Reading the Times story, I wonder if the Senate GOP’s strategy on impeachment will be to simply play for time. Investigation-worthy stuff keeps dribbling out and meanwhile Trump himself keeps saying things that risk making his problems worse, like admitting to the media this afternoon that he’s trying to find out who the whistleblower is. Republican senators don’t want to have to vote on, or even comment on, any of this. If Pelosi drags her feet a bit on impeachment, expect McConnell and others to make the argument that we’re now so close to the election that it’d be unfair to deprive voters of the opportunity to issue a verdict on all this in November. Which, of course, is exactly why Pelosi wants to have impeachment done quickly. The sooner the ball is in the Senate’s court, the harder it is for McConnell to claim it’s too late to vote.
The White House restricted access to the call’s transcript to a small group of the president’s aides, one of the officials said, an unusual decision that is similar to the handling of a July call with the Ukrainian president that is at the heart of House Democrats’ impeachment inquiry into Mr. Trump. Like that call, the discussion with Prime Minister Scott Morrison of Australia shows the extent to which Mr. Trump sees the attorney general as a critical partner in his goal to show that the Mueller investigation had corrupt and partisan origins, and the extent that Mr. Trump sees the Justice Department inquiry as a potential way to gain leverage over America’s closest allies…

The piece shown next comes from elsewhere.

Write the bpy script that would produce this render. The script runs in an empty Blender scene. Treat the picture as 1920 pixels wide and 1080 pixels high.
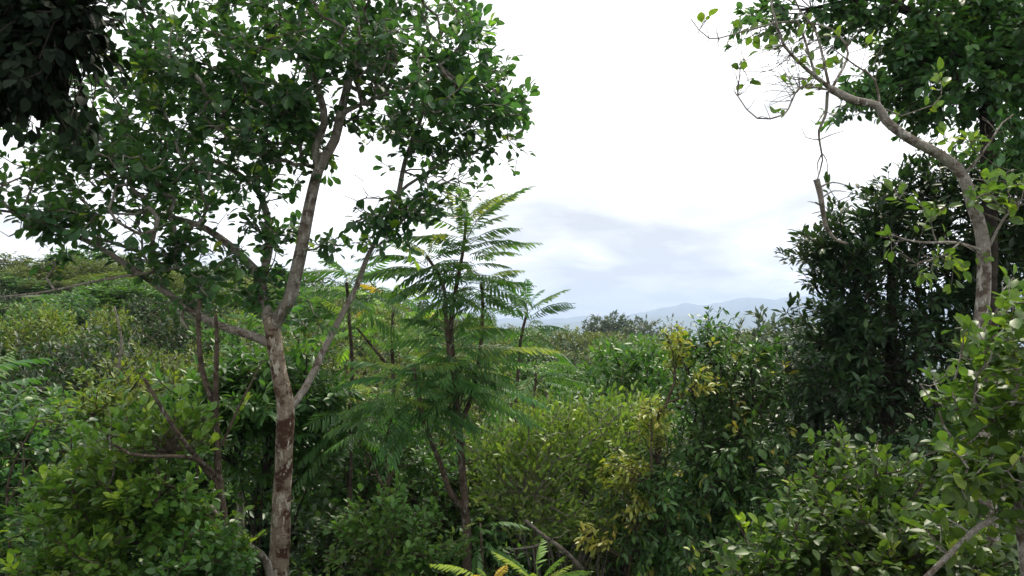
import bpy, math
import numpy as np
R = math.radians
rng = np.random.default_rng(7)
SC = bpy.context.scene
COL = SC.collection

# ------------------------------------------------------------------ camera
CAM = np.array([0.0, 0.0, 9.0])
LENS = 28.0
FPX = 1920 * LENS / 36.0
TILT = math.atan(64 / FPX)
cd = bpy.data.cameras.new("camera")
cd.lens = LENS; cd.sensor_width = 36; cd.clip_start = 0.05; cd.clip_end = 40000
cam = bpy.data.objects.new("camera", cd); COL.objects.link(cam)
cam.location = CAM; cam.rotation_euler = (R(90) + TILT, 0, 0)
SC.camera = cam
FW = np.array([0, math.cos(TILT), math.sin(TILT)]); UP = np.array([0, -math.sin(TILT), math.cos(TILT)])
RT = np.array([1.0, 0, 0])

def P(px, py, d):
    """world point that lies d metres ahead at photo pixel px,py (1920x1080)"""
    px = np.asarray(px, float); py = np.asarray(py, float); d = np.asarray(d, float)
    x = (px - 960) / FPX; y = (540 - py) / FPX
    return CAM + d[..., None] * (FW + x[..., None] * RT + y[..., None] * UP)

# ------------------------------------------------------------------ view, sky, sun
SC.view_settings.view_transform = 'Standard'; SC.view_settings.look = 'None'
SC.view_settings.gamma = 1; SC.view_settings.exposure = 0.34
SC.render.engine = 'CYCLES'
SC.cycles.max_bounces = 6; SC.cycles.diffuse_bounces = 3; SC.cycles.glossy_bounces = 2
SC.cycles.transmission_bounces = 4; SC.cycles.volume_bounces = 0; SC.cycles.use_denoising = True
SC.cycles.sample_clamp_indirect = 4
SUN_EL, SUN_AZ = R(56), R(24)          # azimuth measured from straight ahead (+Y), clockwise
W = bpy.data.worlds.new("World"); SC.world = W; W.use_nodes = True
nt = W.node_tree; nt.nodes.clear()
def N(tree, t, **k):
    n = tree.nodes.new(t)
    for a, v in k.items():
        if a.startswith('i_'):
            n.inputs[int(a[2:]) if a[2:].isdigit() else a[2:]].default_value = v
        else: setattr(n, a, v)
    return n
def L(tree, a, ao, b, bi): tree.links.new(a.outputs[ao], b.inputs[bi])
def M(tree, op, a, b=None, c=None, clamp=False):
    n = tree.nodes.new('ShaderNodeMath'); n.operation = op; n.use_clamp = clamp
    for i, v in enumerate((a, b, c)):
        if v is None: continue
        if isinstance(v, (int, float)): n.inputs[i].default_value = v
        else: tree.links.new(v, n.inputs[i])
    return n.outputs[0]
def ramp(tree, fac, stops):
    n = tree.nodes.new('ShaderNodeValToRGB'); e = n.color_ramp.elements
    while len(e) < len(stops): e.new(0.5)
    for el, (p, c) in zip(e, stops):
        el.position = p; el.color = (*c, 1) if len(c) == 3 else c
    tree.links.new(fac, n.inputs[0]); return n.outputs[0]

sky = N(nt, 'ShaderNodeTexSky', sky_type='NISHITA', sun_disc=False, sun_elevation=SUN_EL, sun_rotation=SUN_AZ)
tc = N(nt, 'ShaderNodeTexCoord')
sep = N(nt, 'ShaderNodeSeparateXYZ'); L(nt, tc, 'Generated', sep, 0)
X, Y, Z = sep.outputs
# cloud deck seen in perspective: direction / (height + k)
zz = M(nt, 'ADD', M(nt, 'MAXIMUM', Z, 0.0), 0.26)
cmb = N(nt, 'ShaderNodeCombineXYZ')
nt.links.new(M(nt, 'DIVIDE', X, zz), cmb.inputs[0]); nt.links.new(M(nt, 'DIVIDE', Y, zz), cmb.inputs[1])
n1 = N(nt, 'ShaderNodeTexNoise'); n1.inputs['Scale'].default_value = 2.6; n1.inputs['Detail'].default_value = 7; n1.inputs['Roughness'].default_value = 0.5
n1.inputs['Distortion'].default_value = 0.35
mp = N(nt, 'ShaderNodeMapping'); mp.inputs['Location'].default_value = (1.3, 0.35, 0.0)
L(nt, cmb, 0, mp, 0); L(nt, mp, 0, n1, 'Vector')
# grey rain bank low in the sky ahead: a real, located cloud mass
bk = P(1180, 460, 1.0) - CAM; bk /= np.linalg.norm(bk)
dx = M(nt, 'MULTIPLY', M(nt, 'SUBTRACT', X, float(bk[0])), 1 / 0.17)
dz = M(nt, 'MULTIPLY', M(nt, 'SUBTRACT', Z, float(bk[2]) - 0.02), 1 / 0.085)
rr = M(nt, 'ADD', M(nt, 'MULTIPLY', dx, dx), M(nt, 'MULTIPLY', dz, dz))
bank = M(nt, 'MULTIPLY', M(nt, 'EXPONENT', M(nt, 'MULTIPLY', rr, -1.0)), M(nt, 'GREATER_THAN', Y, 0.0))
low = M(nt, 'SUBTRACT', 1.0, M(nt, 'MULTIPLY', Z, 1 / 0.42), clamp=True)
dens = M(nt, 'ADD', M(nt, 'ADD', M(nt, 'MULTIPLY', n1.outputs[0], 1.12), M(nt, 'MULTIPLY', bank, 0.38)), M(nt, 'MULTIPLY', low, 0.11))
ccol = ramp(nt, dens, [(0.62, (1.5, 1.5, 1.5)), (0.80, (0.92, 0.93, 0.94)), (1.0, (0.635, 0.65, 0.67))])
cover = N(nt, 'ShaderNodeMix', data_type='RGBA'); cover.inputs[0].default_value = 0.97
skys = N(nt, 'ShaderNodeMix', data_type='RGBA', blend_type='MULTIPLY'); skys.inputs[0].default_value = 1
L(nt, sky, 0, skys, 6); skys.inputs[7].default_value = (0.1, 0.1, 0.1, 1)
L(nt, skys, 2, cover, 6); nt.links.new(ccol, cover.inputs[7])
bg = N(nt, 'ShaderNodeBackground'); bg.inputs[1].default_value = 1.0
wo = N(nt, 'ShaderNodeOutputWorld'); L(nt, cover, 2, bg, 0); L(nt, bg, 0, wo, 0)

sd = bpy.data.lights.new("sun", 'SUN'); sd.energy = 4.2; sd.angle = R(4); sd.color = (1.0, 0.92, 0.76)
so = bpy.data.objects.new("sun", sd); COL.objects.link(so)
so.rotation_euler = (R(90) - SUN_EL, 0, R(180) - SUN_AZ); so.location = (0, 0, 60)

# ------------------------------------------------------------------ materials
def leaf_mat(name, stops, rough=0.42, trans=0.32, spec=0.45, tcol=1.5, spots=0.0):
    m = bpy.data.materials.new(name); m.use_nodes = True; t = m.node_tree; t.nodes.clear()
    at = N(t, 'ShaderNodeAttribute', attribute_name='tint')
    c = ramp(t, at.outputs['Fac'], stops)
    geo = N(t, 'ShaderNodeNewGeometry')
    if spots:                                  # brown blemishes and blotchy blades
        sp = N(t, 'ShaderNodeTexNoise'); sp.inputs['Scale'].default_value = 34; sp.inputs['Detail'].default_value = 3; L(t, geo, 'Position', sp, 'Vector')
        b1 = N(t, 'ShaderNodeMix', data_type='RGBA', blend_type='MULTIPLY'); b1.inputs[0].default_value = spots; t.links.new(c, b1.inputs[6])
        t.links.new(ramp(t, sp.outputs[0], [(.30, (.95, .60, .32)), (.38, (.8, .78, .7)), (.5, (1, 1, 1)), (.68, (1.35, 1.22, 1.05))]), b1.inputs[7]); c = b1.outputs[2]
    nz = N(t, 'ShaderNodeTexNoise'); nz.inputs['Scale'].default_value = 1.3; nz.inputs['Detail'].default_value = 2
    L(t, geo, 'Position', nz, 'Vector')
    hs = N(t, 'ShaderNodeHueSaturation'); t.links.new(c, hs.inputs['Color'])
    t.links.new(M(t, 'MULTIPLY_ADD', nz.outputs[0], 0.06, 0.47), hs.inputs['Hue'])
    t.links.new(M(t, 'MULTIPLY_ADD', nz.outputs[0], 0.9, 0.55), hs.inputs['Value'])
    bs = N(t, 'ShaderNodeBsdfPrincipled'); L(t, hs, 0, bs, 'Base Color')
    bs.inputs['Roughness'].default_value = rough; bs.inputs['Specular IOR Level'].default_value = spec * .8
    tr = N(t, 'ShaderNodeBsdfTranslucent')
    mu = N(t, 'ShaderNodeMix', data_type='RGBA', blend_type='MULTIPLY'); mu.inputs[0].default_value = 1
    L(t, hs, 0, mu, 6); mu.inputs[7].default_value = (1.25 * tcol, 1.3 * tcol, 0.55 * tcol, 1)
    L(t, mu, 2, tr, 0)
    mx = N(t, 'ShaderNodeMixShader'); mx.inputs[0].default_value = trans
    L(t, bs, 0, mx, 1); L(t, tr, 0, mx, 2)
    o = N(t, 'ShaderNodeOutputMaterial'); L(t, mx, 0, o, 0)
    return m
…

President Trump initiated the discussion in recent weeks with Mr. Morrison explicitly for the purpose of requesting Australia’s help in the Justice Department review of the Russia investigation, according to the two people with knowledge of the discussion. Mr. Barr requested that Mr. Trump speak to Mr. Morrison, one of the people said. It came only weeks after Mr. Trump seemed to make military aid to Ukraine contingent on Mr. Zelensky doing him the “favor” of helping Mr. Barr with his work…
In making the request, Mr. Trump was in effect asking the Australian government to investigate itself. The F.B.I.’s counterintelligence investigation into Russian interference in the 2016 election began after Australian officials told the bureau that the Russian government had made overtures to the Trump campaign about releasing political damaging information about Hillary Clinton.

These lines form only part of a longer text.